• The request:
Identify each line containing the word "Blender" and copy it.

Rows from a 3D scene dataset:
· · · · ·
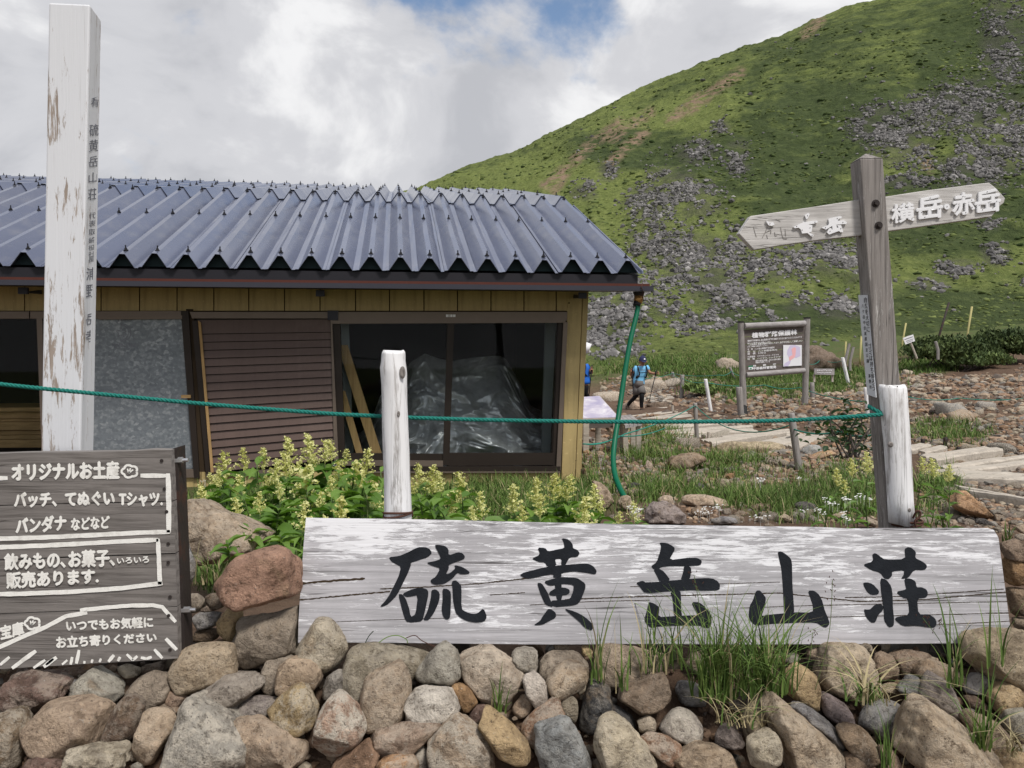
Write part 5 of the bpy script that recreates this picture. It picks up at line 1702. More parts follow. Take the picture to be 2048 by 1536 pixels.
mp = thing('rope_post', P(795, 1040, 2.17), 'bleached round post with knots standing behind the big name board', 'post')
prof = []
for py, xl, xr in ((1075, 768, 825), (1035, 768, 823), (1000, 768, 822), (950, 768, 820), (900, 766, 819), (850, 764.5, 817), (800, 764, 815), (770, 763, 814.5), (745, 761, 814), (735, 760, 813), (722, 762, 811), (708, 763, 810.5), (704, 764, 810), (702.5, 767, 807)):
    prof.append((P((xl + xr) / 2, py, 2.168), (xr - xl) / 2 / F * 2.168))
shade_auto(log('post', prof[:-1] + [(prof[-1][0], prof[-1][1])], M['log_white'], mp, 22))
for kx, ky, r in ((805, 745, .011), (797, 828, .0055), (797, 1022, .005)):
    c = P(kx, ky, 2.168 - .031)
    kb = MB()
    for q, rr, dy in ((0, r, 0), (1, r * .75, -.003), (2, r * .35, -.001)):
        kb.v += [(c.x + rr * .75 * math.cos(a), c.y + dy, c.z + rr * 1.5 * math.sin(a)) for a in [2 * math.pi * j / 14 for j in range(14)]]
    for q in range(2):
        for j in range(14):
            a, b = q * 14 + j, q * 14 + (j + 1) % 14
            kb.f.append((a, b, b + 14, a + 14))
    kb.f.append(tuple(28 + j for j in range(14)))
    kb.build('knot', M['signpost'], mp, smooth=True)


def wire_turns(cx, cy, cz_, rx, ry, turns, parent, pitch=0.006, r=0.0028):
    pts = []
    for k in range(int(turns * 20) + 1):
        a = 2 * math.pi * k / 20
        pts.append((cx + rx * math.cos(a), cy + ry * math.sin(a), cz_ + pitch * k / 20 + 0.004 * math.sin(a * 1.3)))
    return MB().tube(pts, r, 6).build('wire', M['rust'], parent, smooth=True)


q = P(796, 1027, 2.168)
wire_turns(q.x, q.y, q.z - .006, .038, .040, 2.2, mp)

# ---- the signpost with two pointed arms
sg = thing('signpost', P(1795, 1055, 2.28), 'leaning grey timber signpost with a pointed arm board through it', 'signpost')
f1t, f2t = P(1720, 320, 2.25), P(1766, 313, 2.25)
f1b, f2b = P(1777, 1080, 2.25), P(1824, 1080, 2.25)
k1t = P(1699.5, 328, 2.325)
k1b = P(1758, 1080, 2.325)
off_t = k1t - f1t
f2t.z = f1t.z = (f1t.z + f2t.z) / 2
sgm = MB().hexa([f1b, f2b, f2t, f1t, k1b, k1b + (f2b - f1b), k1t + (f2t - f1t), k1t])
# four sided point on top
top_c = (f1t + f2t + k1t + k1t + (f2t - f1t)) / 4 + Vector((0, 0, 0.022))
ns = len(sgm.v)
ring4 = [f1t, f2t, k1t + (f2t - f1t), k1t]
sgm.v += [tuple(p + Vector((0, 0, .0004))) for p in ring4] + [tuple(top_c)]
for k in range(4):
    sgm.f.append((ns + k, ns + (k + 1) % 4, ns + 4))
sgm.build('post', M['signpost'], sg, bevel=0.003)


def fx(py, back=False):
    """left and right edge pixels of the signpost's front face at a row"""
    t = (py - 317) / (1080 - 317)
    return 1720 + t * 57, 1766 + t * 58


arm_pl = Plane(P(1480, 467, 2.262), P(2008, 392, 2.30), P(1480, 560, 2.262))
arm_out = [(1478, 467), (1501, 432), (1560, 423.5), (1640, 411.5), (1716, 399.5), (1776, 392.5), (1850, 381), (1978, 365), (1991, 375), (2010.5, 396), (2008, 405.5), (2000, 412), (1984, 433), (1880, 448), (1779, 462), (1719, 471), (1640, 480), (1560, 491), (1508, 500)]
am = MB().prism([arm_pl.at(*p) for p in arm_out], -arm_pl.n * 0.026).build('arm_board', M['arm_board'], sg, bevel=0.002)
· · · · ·
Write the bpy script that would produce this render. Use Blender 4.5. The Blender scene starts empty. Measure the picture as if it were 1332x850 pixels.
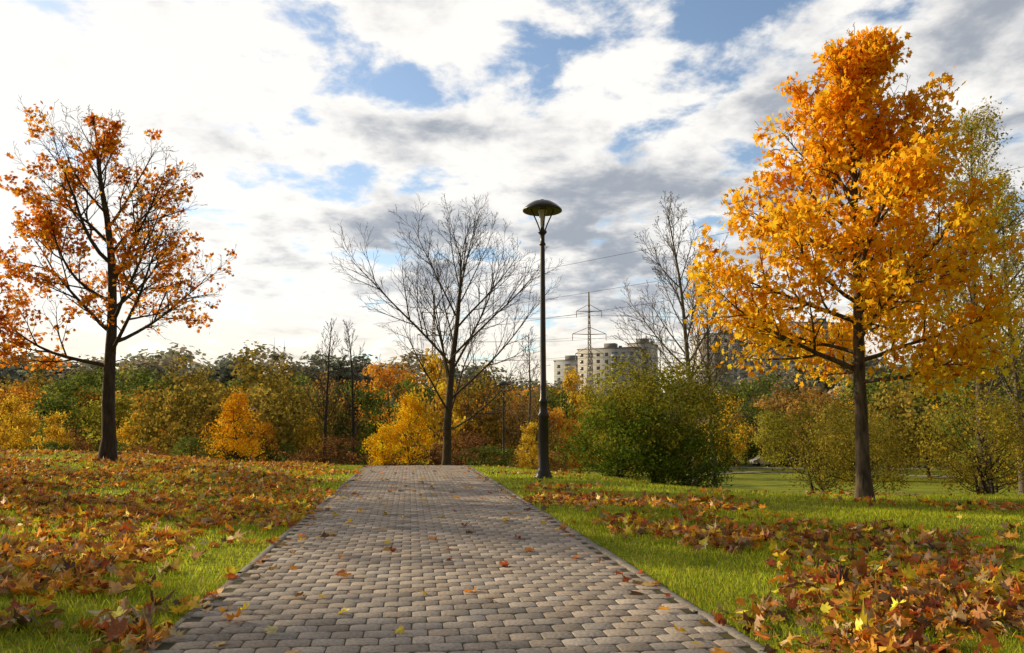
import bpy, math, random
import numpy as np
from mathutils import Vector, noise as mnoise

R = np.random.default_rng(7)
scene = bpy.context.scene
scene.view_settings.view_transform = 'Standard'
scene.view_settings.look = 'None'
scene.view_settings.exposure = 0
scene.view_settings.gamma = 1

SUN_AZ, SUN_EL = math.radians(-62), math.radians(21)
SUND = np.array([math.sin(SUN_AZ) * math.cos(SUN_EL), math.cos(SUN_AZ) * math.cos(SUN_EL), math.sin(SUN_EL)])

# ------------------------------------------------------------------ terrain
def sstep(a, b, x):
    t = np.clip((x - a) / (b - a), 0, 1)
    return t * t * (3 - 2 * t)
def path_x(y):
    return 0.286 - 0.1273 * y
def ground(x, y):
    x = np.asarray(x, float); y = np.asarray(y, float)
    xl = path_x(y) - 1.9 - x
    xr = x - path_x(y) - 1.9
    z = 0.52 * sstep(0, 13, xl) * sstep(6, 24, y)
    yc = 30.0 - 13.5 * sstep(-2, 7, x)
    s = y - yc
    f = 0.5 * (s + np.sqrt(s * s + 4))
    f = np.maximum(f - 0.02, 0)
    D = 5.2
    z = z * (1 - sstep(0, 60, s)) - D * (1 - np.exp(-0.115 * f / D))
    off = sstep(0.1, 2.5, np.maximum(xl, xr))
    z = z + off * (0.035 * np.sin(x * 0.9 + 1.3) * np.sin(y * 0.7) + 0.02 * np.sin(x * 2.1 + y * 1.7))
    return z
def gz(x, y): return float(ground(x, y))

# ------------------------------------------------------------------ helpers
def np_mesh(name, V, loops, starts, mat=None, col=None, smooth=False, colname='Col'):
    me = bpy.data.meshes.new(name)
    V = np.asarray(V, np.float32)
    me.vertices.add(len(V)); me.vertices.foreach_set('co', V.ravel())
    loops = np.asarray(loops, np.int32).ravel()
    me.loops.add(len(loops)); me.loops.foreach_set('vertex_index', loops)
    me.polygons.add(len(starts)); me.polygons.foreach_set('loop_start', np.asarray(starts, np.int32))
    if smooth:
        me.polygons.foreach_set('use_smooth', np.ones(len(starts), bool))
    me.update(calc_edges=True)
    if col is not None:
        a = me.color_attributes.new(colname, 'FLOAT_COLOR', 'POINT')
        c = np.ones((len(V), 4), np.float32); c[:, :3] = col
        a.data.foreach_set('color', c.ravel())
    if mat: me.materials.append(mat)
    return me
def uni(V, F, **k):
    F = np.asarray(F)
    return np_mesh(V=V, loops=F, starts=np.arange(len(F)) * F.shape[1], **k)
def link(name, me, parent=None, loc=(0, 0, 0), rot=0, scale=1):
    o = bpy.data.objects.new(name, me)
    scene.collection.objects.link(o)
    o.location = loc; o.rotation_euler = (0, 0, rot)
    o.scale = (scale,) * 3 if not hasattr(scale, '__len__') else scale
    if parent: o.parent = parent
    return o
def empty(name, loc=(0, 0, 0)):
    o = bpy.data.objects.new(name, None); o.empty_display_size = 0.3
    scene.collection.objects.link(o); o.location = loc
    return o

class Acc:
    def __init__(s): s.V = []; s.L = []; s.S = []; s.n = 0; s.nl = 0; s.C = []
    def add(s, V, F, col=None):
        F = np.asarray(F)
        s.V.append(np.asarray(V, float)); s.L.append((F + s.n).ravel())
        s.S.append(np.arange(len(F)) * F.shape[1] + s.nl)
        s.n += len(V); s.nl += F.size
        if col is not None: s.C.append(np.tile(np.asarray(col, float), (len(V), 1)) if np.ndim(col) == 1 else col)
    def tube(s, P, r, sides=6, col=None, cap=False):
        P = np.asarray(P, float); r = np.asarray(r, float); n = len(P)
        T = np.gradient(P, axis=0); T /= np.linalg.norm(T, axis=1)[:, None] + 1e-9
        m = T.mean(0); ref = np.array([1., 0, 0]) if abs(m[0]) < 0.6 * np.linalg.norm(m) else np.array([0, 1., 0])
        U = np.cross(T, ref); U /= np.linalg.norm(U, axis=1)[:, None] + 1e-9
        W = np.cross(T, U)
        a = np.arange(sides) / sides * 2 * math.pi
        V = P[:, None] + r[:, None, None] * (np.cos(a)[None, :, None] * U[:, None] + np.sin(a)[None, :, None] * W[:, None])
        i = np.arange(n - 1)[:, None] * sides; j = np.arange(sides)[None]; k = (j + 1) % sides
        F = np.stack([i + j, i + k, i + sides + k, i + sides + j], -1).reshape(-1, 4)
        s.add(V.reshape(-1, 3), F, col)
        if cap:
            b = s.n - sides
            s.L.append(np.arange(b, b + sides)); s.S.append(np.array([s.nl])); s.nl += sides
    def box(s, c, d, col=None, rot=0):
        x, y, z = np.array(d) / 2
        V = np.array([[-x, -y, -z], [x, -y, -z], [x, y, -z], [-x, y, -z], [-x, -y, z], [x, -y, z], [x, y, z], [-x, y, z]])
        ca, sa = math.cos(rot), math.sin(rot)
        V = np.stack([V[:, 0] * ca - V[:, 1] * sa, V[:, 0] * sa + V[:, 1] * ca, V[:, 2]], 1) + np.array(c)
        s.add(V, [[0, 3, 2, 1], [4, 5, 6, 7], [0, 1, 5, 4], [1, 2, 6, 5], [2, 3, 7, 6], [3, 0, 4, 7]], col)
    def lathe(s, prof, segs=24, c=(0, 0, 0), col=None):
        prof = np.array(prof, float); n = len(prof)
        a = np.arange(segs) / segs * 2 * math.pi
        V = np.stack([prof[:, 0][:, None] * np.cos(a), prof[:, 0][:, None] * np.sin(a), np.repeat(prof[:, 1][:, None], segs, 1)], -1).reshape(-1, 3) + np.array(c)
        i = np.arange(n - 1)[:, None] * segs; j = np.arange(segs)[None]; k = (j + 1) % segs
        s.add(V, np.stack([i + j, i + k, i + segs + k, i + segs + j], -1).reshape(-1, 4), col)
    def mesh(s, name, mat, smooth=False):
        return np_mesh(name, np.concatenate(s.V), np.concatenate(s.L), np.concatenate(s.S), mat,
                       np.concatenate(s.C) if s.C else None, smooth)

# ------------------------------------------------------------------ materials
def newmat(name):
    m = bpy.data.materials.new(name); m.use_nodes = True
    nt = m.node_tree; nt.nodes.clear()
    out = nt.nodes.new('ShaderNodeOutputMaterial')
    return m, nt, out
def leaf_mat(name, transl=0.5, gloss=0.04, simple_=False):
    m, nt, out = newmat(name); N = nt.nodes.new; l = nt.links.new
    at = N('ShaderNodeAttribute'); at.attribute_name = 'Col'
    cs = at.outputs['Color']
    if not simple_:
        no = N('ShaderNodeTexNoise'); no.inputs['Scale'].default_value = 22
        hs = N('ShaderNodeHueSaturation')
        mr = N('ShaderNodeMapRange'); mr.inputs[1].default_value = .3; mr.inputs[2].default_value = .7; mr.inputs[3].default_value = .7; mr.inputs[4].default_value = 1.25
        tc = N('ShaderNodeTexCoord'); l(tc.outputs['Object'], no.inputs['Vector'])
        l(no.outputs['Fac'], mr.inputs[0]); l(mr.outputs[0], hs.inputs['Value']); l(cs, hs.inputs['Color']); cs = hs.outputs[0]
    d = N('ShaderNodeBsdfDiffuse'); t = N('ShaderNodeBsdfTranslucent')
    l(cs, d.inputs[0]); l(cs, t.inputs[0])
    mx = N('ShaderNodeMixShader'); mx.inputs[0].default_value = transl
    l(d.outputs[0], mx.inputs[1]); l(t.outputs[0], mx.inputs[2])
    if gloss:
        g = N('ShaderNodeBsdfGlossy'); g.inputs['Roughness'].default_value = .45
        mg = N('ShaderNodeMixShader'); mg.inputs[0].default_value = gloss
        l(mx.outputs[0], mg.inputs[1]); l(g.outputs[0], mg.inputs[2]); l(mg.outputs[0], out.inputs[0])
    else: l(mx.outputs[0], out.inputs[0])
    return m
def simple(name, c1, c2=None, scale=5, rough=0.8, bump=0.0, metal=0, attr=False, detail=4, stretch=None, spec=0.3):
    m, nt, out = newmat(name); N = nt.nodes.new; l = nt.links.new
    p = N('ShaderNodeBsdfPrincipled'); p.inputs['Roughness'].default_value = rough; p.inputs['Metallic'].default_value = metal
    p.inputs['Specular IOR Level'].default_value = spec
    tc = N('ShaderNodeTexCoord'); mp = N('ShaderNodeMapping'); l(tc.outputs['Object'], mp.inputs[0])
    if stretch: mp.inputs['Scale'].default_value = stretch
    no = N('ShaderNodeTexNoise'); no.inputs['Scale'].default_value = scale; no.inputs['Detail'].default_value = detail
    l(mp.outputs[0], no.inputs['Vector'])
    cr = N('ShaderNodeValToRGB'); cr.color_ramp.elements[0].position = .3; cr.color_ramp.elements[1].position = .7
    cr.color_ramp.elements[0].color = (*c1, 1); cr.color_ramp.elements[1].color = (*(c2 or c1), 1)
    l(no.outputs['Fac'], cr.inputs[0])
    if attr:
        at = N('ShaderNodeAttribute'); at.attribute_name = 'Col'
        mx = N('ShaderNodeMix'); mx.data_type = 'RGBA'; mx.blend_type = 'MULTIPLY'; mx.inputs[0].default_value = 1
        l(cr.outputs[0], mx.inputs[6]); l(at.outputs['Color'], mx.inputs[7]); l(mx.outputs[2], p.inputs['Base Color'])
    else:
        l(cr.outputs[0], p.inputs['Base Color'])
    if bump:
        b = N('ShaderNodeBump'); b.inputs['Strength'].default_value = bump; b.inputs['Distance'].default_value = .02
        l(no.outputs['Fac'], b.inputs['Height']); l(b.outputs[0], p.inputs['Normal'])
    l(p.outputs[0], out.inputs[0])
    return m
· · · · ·
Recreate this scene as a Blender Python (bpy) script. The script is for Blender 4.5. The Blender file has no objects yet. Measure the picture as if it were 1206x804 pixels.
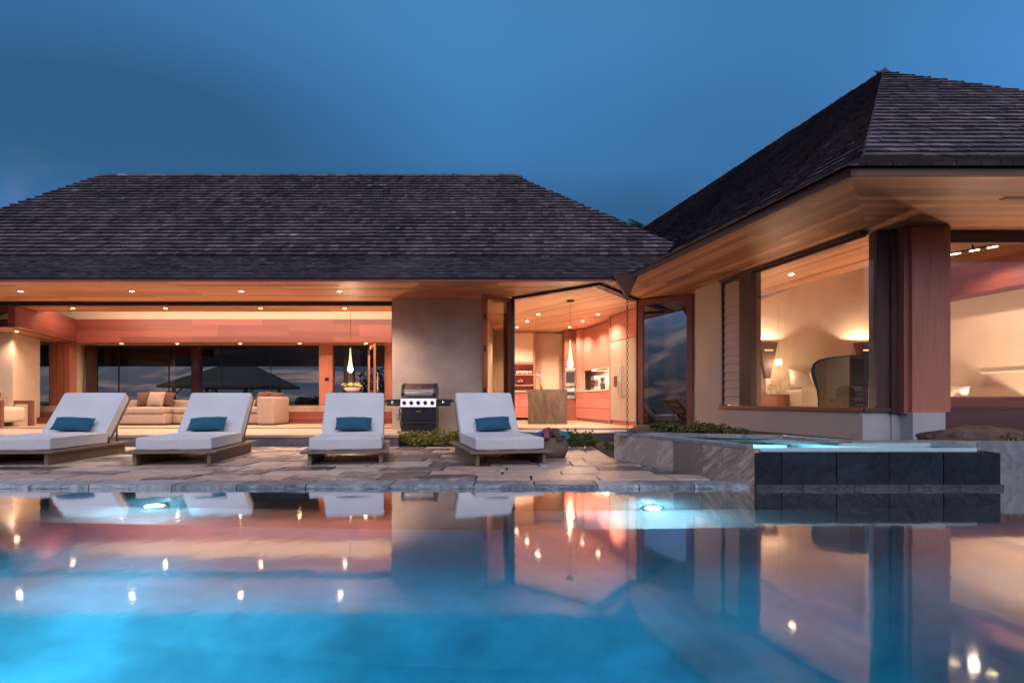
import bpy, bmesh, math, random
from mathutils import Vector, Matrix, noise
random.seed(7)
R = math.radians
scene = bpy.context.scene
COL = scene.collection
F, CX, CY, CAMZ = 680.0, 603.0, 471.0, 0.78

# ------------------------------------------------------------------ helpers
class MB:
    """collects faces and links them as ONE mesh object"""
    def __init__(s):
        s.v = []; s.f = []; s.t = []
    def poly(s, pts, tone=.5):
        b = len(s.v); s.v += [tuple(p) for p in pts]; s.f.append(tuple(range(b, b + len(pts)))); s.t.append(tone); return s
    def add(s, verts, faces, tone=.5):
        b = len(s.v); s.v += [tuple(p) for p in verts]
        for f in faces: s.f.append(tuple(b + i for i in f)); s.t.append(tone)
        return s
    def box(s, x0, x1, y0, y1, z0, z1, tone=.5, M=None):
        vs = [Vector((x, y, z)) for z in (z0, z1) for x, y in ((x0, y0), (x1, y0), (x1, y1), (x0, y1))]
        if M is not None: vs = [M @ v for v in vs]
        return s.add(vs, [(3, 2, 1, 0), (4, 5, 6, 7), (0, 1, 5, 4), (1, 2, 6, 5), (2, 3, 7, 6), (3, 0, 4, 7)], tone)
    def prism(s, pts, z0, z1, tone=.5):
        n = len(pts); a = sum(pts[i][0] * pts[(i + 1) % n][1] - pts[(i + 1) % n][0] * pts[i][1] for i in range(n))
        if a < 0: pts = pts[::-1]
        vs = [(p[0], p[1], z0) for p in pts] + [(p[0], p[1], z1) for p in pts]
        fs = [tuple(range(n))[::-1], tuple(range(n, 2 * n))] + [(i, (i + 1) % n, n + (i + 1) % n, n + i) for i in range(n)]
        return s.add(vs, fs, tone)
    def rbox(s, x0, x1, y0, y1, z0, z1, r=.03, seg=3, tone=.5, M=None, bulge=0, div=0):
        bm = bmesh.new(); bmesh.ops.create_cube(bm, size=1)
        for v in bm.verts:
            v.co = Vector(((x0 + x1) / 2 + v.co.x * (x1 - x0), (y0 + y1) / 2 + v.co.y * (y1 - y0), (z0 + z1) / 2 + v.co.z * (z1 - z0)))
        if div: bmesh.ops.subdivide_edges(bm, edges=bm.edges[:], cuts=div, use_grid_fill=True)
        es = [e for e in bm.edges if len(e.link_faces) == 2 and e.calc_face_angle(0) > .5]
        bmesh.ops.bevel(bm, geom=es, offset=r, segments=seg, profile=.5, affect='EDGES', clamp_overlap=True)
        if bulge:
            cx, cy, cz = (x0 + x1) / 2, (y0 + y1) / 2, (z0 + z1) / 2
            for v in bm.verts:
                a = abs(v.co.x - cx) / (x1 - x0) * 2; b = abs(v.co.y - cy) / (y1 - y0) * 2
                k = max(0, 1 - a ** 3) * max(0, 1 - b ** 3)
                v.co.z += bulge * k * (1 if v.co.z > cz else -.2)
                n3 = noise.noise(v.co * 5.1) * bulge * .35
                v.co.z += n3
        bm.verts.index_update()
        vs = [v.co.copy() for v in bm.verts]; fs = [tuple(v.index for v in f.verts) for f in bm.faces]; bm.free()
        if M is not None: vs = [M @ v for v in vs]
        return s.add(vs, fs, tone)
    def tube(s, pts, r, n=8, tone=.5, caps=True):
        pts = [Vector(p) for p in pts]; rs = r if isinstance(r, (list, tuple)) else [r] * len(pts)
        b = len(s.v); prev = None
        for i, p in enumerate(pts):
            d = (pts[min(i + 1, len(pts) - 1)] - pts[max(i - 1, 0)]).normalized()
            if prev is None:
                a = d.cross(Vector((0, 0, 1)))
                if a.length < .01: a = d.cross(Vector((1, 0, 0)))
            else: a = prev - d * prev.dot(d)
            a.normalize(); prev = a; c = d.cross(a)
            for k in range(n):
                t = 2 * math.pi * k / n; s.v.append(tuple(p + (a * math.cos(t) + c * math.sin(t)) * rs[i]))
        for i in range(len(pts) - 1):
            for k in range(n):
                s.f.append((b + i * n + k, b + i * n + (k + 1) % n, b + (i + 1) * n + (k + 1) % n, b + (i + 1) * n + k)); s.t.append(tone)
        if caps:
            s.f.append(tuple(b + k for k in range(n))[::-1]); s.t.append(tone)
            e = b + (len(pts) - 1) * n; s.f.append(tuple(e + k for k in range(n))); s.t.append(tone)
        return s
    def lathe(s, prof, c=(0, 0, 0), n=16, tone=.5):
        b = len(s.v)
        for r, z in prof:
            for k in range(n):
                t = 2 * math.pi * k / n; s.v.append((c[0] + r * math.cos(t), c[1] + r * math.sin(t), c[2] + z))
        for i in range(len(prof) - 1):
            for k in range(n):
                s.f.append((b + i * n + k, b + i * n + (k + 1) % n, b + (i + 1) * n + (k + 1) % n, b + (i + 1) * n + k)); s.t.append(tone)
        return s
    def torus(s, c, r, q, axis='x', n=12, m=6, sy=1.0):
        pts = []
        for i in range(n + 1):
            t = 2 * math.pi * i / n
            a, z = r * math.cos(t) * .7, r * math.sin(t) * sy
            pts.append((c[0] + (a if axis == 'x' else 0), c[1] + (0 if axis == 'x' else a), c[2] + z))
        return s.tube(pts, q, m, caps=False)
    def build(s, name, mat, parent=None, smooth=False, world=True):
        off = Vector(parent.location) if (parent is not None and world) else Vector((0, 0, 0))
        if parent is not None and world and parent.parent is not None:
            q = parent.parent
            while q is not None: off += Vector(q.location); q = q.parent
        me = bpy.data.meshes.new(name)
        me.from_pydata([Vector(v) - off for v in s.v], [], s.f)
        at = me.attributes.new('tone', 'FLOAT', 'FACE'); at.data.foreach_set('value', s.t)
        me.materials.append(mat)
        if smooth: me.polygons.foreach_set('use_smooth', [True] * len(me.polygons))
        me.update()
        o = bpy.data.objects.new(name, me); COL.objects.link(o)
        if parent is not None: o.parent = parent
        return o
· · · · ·
• Solution below:
Write the bpy script that would produce this render. Use Blender 4.5. The Blender scene starts empty. Measure the picture as if it were 1332x850 pixels.
Recreate this scene as a Blender Python (bpy) script. The script is for Blender 4.5. The Blender file has no objects yet. Measure the picture as if it were 1206x804 pixels.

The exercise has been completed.